Hoy leía en el periódico que, como cada año, en Huelva se ofrecen 23.000 puestos de temporeros para la recogida de la fresa, y que solo se habían presentado 970 personas en la tercera provincia con más paro de España. Esto supone cerca del 23%, por lo que la noticia contaba que las empresas de la fresa de producción intensiva tendrían que recurrir a la mano de obra inmigrante. Si los de aquí no quieren trabajar, ya saben, no se va a quedar la fresa en el campo. Pensaba entonces si esa falta de interés en realidad no tendría que ver con salarios bajos, con jornadas extenuantes, con condiciones de vida pésimas y además, si eres mujer, con el riesgo a sufrir agresiones sexuales, tal y como denunciaba el año pasado una investigación periodística de la revista alemana Correctiv y BuzzFeed News.
Me acordé de que, no hace mucho, pude leer en otro periódico que un trabajador de un invernadero de Níjar, Mohammed El Bouhaled, de 27 años, falleció después de pasar todo el día sulfatando.
Fue un accidente, dirán, pero lo que no lo es son las condiciones de vida de cientos de trabajadores y trabajadoras en los invernaderos del sur de España –muchos de ellos sin papeles, explotados, viviendo en chabolas, sin luz, ni agua– que denuncia el documental de la cadena pública de televisión alemana Das Erste con el título La sucia cosecha de Europa. El sufrimiento tras el negocio de frutas y verduras.
Casi al mismo tiempo, aparecía en las noticias que, en Binéfar, se va a instalar el mayor matadero de Europa, y que dará trabajo a 1.600 trabajadores.

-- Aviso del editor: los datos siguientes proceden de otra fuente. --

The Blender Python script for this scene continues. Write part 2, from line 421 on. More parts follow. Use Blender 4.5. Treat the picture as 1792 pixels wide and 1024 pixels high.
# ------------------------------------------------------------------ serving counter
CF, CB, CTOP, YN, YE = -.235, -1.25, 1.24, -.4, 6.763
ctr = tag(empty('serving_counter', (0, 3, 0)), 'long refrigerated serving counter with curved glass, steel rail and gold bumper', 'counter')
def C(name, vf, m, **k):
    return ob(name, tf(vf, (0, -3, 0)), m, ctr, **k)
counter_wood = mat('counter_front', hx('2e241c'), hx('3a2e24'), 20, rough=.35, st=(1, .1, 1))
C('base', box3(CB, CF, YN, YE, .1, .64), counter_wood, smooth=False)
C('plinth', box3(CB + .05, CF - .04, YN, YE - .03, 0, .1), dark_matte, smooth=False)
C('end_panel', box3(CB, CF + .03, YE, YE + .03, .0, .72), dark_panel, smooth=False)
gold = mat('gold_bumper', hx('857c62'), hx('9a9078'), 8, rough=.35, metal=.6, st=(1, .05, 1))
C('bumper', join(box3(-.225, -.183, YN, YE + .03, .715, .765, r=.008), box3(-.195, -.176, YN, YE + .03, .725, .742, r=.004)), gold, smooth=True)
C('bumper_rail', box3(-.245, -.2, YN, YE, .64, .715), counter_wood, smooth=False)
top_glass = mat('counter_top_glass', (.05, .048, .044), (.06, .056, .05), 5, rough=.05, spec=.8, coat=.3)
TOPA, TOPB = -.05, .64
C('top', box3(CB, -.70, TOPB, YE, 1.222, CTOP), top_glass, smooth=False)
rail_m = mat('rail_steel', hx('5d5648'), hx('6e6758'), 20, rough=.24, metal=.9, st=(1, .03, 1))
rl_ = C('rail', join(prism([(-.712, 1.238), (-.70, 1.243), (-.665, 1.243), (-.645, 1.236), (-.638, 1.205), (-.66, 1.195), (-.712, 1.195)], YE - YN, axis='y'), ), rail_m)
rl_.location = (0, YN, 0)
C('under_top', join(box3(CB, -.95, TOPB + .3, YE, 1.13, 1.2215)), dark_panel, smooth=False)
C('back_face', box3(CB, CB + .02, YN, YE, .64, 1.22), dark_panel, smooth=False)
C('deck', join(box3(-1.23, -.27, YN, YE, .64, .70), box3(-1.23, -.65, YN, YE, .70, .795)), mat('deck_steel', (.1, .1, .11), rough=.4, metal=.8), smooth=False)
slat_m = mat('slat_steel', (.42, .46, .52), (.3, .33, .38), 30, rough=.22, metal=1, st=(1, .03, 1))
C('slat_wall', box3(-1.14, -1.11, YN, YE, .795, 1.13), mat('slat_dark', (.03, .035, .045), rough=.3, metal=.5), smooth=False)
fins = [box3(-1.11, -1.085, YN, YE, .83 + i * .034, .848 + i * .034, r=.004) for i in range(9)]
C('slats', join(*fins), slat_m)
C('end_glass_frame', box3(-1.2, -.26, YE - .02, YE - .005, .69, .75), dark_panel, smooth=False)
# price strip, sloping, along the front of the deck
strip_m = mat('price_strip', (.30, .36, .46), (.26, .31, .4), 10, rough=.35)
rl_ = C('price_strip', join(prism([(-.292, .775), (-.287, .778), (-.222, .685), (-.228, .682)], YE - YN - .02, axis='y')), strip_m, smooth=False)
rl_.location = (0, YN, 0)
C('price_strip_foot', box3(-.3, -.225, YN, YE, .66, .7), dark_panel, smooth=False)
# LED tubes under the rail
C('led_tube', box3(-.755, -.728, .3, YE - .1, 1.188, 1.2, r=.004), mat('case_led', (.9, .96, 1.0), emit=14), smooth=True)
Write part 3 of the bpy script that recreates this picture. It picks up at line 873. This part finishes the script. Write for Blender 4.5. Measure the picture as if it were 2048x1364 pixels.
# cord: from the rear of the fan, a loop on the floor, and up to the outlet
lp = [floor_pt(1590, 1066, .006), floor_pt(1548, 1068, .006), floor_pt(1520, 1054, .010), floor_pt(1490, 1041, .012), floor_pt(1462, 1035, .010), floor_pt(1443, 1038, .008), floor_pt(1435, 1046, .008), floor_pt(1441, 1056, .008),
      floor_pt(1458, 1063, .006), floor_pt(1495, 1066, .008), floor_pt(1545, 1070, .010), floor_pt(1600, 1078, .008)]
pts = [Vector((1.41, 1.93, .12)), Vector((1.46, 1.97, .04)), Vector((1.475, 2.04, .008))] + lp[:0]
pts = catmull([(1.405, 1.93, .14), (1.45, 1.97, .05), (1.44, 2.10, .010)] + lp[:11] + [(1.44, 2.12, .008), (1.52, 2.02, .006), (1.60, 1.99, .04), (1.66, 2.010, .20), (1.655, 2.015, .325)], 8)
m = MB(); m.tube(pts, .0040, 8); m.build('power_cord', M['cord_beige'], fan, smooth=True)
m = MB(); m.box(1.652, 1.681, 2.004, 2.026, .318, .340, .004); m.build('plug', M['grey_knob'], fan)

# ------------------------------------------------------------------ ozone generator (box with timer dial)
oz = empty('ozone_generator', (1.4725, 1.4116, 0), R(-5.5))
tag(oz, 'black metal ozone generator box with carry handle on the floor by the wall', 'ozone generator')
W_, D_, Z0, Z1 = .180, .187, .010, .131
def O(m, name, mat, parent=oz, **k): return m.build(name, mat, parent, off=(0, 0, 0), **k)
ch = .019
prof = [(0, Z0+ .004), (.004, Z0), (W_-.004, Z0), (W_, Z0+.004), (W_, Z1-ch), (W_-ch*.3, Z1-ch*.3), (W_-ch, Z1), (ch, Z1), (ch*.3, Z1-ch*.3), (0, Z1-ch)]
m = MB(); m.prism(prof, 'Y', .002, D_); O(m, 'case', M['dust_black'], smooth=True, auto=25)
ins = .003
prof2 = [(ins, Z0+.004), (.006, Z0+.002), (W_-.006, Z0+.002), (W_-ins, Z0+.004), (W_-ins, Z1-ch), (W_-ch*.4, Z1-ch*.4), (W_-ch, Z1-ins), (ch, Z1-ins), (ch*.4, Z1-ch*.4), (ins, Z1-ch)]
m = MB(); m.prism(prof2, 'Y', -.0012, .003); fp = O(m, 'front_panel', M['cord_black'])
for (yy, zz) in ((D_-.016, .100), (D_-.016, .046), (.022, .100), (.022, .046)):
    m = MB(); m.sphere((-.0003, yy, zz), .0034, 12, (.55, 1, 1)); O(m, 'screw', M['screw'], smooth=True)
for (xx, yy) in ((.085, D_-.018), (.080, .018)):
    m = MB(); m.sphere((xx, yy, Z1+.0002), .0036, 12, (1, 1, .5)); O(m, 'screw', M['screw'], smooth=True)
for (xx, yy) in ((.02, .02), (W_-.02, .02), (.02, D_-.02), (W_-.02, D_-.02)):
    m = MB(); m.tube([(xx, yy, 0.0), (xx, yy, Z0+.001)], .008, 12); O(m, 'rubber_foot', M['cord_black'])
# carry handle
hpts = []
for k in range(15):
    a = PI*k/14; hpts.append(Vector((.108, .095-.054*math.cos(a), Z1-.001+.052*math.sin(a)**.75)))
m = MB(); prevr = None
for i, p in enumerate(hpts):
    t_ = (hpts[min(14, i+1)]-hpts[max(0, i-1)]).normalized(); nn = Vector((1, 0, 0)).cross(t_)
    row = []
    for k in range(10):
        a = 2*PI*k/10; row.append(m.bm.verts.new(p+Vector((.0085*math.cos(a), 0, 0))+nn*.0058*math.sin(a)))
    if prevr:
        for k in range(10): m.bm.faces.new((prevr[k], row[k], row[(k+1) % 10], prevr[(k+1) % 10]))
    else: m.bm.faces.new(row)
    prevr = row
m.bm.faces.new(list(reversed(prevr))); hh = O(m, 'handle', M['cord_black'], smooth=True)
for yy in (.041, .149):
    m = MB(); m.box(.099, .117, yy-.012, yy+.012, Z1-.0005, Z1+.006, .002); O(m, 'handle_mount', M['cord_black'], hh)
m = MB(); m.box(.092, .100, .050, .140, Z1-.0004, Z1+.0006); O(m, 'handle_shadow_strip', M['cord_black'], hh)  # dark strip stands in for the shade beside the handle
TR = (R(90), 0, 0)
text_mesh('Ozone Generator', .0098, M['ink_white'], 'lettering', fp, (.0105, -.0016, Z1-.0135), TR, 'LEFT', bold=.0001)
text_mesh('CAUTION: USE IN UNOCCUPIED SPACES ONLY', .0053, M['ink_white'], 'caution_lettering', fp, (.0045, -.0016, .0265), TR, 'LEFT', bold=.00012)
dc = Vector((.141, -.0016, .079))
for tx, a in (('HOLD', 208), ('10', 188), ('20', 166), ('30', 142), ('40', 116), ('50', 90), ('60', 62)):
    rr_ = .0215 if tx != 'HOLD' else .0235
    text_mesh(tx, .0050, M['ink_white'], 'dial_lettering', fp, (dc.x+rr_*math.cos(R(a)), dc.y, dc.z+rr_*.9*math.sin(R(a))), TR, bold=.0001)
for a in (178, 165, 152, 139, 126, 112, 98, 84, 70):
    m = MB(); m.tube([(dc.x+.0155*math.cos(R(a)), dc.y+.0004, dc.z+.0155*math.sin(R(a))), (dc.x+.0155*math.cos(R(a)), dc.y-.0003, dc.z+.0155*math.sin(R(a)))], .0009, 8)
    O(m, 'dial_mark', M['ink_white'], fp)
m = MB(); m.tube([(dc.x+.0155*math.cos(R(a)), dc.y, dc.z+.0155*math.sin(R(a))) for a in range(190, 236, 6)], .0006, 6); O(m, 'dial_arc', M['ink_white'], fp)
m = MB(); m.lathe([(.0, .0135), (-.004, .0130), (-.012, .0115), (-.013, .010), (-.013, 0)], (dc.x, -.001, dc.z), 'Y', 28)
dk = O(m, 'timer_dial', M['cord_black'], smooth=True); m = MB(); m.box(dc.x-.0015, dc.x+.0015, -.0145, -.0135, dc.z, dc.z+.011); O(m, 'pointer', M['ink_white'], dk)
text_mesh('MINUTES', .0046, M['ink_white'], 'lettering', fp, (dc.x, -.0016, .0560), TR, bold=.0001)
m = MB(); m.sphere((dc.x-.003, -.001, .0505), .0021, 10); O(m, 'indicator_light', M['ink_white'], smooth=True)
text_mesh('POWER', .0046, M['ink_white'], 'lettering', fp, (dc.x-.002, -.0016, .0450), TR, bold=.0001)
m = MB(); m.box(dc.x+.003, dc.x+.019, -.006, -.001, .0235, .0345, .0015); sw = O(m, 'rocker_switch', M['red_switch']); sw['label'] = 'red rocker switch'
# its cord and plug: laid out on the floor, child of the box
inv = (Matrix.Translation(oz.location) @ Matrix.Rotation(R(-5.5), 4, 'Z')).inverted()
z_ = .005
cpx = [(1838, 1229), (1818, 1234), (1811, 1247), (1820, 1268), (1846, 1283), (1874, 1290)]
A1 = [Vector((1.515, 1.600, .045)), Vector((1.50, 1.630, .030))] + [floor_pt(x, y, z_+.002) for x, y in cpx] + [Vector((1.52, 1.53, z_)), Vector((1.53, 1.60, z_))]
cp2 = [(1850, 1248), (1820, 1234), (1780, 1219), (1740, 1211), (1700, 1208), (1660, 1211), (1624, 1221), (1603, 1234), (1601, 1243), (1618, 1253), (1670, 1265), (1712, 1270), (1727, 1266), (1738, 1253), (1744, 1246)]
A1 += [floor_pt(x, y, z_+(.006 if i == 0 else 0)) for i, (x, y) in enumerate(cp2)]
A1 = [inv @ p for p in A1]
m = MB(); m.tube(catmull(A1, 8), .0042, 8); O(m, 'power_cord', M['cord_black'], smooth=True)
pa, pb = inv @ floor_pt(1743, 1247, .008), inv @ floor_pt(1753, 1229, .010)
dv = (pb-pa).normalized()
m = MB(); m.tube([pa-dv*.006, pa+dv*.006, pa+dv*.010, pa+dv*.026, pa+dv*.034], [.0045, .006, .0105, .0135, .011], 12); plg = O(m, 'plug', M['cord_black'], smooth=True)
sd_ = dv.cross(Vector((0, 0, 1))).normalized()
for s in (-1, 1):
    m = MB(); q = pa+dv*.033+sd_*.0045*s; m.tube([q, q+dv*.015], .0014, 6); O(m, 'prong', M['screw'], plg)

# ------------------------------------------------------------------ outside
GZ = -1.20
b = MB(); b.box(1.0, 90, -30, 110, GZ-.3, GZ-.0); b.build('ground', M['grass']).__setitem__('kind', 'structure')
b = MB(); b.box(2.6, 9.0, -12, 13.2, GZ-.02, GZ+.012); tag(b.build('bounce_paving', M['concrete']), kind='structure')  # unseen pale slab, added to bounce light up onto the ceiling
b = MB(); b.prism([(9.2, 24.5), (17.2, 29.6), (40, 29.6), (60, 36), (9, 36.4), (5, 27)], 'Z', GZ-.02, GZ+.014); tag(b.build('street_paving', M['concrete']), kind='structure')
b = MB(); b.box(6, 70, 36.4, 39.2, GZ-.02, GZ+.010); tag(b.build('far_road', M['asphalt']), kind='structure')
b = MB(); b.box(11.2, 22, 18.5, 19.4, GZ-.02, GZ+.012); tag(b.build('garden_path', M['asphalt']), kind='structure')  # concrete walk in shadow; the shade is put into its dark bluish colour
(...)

Al leerlo me venía la duda a la cabeza: ¿Pasará como con los temporeros de la fresa de Huelva? ¿Será que los salarios, contratos y condiciones laborales serán dignos y no de absoluta precariedad laboral como llevan años denunciando el colectivo Càrnies en Lluita en Catalunya? ¿Tiene esto algo que ver con las protestas de las conserveras este verano en Galicia para lograr mejorar sus condiciones de trabajo y acabar con eso que llaman “modalidades de subcontratación fraudulenta”? ¿Y si hubiera un hilo invisible que los conecta con la explotación que sufren cientos de jóvenes repartidores de estas empresas tan tecnológicas que te traen una pizza a casa en bici a golpe de clic? Todas esas vidas parecen la misma.
Este hilo invisible que une a los pobres que trabajan en condiciones insoportables y a los otros pobres que compran comida procesada de baja calidad, la que nos enferma por un módico precio, se llama “beneficio empresarial de las grandes corporaciones alimentarias”. ¿Será que estos emporios podrían vivir sin explotar? Me parece que no.